*What is asked*
Beginning with the first line below, please repeat the material exactly, ending with the line that includes "return tuple(((v /".
==============================
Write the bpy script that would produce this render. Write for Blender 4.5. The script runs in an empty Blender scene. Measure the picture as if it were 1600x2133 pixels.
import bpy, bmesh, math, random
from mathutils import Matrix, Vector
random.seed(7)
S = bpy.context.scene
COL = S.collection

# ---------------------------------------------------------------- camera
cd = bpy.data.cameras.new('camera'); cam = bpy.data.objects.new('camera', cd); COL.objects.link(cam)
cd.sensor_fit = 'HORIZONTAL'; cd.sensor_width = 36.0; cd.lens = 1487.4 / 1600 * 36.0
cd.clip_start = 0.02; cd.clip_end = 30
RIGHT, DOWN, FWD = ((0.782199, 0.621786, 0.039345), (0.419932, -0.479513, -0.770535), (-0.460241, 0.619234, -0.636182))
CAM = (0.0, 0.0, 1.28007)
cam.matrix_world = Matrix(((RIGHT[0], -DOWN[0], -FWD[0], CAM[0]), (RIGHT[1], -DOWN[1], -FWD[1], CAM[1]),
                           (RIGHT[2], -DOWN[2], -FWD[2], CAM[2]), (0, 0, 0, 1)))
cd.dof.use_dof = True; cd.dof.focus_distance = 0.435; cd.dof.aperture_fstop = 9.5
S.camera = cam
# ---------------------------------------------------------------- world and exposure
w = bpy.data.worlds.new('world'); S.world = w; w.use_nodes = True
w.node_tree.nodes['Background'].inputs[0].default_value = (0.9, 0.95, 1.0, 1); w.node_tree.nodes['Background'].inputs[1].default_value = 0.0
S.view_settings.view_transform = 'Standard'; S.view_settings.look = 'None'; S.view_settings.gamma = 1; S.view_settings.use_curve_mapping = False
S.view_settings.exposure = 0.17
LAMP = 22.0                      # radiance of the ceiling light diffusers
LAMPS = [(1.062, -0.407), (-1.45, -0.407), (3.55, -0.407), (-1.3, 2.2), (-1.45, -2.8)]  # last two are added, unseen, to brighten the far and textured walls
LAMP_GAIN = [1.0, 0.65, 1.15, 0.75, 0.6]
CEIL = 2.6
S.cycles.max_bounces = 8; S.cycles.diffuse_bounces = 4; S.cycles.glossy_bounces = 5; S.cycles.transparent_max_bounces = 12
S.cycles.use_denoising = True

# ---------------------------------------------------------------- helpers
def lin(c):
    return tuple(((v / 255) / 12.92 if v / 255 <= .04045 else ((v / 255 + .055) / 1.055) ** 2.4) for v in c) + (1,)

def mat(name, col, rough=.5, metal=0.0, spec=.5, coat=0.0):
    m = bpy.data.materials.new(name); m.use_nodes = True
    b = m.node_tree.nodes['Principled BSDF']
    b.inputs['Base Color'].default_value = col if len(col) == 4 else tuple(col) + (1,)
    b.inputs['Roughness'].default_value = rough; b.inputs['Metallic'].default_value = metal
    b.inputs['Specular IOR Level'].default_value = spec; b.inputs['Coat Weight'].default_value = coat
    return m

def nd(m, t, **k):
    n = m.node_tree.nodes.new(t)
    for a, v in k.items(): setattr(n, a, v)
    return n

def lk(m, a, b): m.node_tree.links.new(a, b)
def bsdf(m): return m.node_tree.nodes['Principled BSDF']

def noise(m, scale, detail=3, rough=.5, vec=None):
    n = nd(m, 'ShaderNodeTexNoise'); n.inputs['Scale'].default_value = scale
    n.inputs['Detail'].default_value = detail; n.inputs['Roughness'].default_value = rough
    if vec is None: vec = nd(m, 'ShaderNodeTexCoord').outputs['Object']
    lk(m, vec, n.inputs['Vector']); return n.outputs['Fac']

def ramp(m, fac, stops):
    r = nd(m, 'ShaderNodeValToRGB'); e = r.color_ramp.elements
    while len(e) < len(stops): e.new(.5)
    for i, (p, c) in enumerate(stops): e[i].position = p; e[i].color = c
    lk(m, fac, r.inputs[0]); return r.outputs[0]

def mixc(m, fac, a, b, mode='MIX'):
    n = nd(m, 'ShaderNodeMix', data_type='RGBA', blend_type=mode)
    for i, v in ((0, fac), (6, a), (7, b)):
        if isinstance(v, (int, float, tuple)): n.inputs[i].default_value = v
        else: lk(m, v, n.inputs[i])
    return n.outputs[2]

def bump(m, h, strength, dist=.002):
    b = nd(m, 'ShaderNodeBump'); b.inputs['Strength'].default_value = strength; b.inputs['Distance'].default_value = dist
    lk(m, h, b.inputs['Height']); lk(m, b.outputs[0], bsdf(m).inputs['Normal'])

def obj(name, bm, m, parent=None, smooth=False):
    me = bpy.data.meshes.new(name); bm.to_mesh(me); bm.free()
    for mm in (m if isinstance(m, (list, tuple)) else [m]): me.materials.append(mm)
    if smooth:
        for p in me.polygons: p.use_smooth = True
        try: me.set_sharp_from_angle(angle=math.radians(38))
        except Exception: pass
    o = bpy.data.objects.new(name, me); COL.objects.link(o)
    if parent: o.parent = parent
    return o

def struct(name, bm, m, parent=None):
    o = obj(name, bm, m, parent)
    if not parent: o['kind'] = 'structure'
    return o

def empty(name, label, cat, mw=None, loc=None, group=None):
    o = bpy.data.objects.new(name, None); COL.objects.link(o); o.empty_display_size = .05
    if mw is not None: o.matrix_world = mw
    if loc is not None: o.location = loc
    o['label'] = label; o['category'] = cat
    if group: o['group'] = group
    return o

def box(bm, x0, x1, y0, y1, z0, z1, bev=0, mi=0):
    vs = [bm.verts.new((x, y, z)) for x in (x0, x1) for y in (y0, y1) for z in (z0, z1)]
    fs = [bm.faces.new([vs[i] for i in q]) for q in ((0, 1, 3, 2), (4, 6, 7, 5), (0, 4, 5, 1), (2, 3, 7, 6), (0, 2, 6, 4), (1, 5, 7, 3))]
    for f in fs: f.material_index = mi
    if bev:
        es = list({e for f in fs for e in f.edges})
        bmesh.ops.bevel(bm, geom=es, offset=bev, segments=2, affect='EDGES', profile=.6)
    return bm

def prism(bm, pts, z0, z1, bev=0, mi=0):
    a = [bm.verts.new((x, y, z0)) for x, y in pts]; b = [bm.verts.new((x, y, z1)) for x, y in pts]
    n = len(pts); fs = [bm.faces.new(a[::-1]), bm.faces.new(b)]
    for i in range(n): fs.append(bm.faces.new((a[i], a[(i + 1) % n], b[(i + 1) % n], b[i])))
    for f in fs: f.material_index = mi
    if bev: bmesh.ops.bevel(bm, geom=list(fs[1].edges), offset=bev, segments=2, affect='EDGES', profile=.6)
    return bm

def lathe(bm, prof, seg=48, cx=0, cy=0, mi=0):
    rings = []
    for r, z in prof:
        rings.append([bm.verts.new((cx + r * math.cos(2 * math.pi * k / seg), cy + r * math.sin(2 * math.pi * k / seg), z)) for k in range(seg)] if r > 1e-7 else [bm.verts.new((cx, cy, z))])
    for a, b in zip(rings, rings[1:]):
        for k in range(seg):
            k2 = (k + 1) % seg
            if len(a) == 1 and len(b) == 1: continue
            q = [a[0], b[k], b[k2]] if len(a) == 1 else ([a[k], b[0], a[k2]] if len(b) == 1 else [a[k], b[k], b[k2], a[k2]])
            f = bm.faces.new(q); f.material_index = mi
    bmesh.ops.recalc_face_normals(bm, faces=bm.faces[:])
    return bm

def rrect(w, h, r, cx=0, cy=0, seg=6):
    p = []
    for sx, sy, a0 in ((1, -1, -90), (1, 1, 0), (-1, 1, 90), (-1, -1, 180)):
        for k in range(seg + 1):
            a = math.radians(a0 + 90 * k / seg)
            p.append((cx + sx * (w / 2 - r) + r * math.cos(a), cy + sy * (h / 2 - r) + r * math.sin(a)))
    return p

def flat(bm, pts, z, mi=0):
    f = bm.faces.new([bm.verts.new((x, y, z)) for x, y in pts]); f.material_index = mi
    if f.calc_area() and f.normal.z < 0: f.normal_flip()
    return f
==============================
*Output*
Write the bpy script that would produce this render. Write for Blender 4.5. The script runs in an empty Blender scene. Measure the picture as if it were 1600x2133 pixels.
import bpy, bmesh, math, random
from mathutils import Matrix, Vector
random.seed(7)
S = bpy.context.scene
COL = S.collection

# ---------------------------------------------------------------- camera
cd = bpy.data.cameras.new('camera'); cam = bpy.data.objects.new('camera', cd); COL.objects.link(cam)
cd.sensor_fit = 'HORIZONTAL'; cd.sensor_width = 36.0; cd.lens = 1487.4 / 1600 * 36.0
cd.clip_start = 0.02; cd.clip_end = 30
RIGHT, DOWN, FWD = ((0.782199, 0.621786, 0.039345), (0.419932, -0.479513, -0.770535), (-0.460241, 0.619234, -0.636182))
CAM = (0.0, 0.0, 1.28007)
cam.matrix_world = Matrix(((RIGHT[0], -DOWN[0], -FWD[0], CAM[0]), (RIGHT[1], -DOWN[1], -FWD[1], CAM[1]),
                           (RIGHT[2], -DOWN[2], -FWD[2], CAM[2]), (0, 0, 0, 1)))
cd.dof.use_dof = True; cd.dof.focus_distance = 0.435; cd.dof.aperture_fstop = 9.5
S.camera = cam
# ---------------------------------------------------------------- world and exposure
w = bpy.data.worlds.new('world'); S.world = w; w.use_nodes = True
w.node_tree.nodes['Background'].inputs[0].default_value = (0.9, 0.95, 1.0, 1); w.node_tree.nodes['Background'].inputs[1].default_value = 0.0
S.view_settings.view_transform = 'Standard'; S.view_settings.look = 'None'; S.view_settings.gamma = 1; S.view_settings.use_curve_mapping = False
S.view_settings.exposure = 0.17
LAMP = 22.0                      # radiance of the ceiling light diffusers
LAMPS = [(1.062, -0.407), (-1.45, -0.407), (3.55, -0.407), (-1.3, 2.2), (-1.45, -2.8)]  # last two are added, unseen, to brighten the far and textured walls
LAMP_GAIN = [1.0, 0.65, 1.15, 0.75, 0.6]
CEIL = 2.6
S.cycles.max_bounces = 8; S.cycles.diffuse_bounces = 4; S.cycles.glossy_bounces = 5; S.cycles.transparent_max_bounces = 12
S.cycles.use_denoising = True

# ---------------------------------------------------------------- helpers
def lin(c):
    return tuple(((v / 255) / 12.92 if v / 255 <= .04045 else ((v / 255 + .055) / 1.055) ** 2.4) for v in c) + (1,)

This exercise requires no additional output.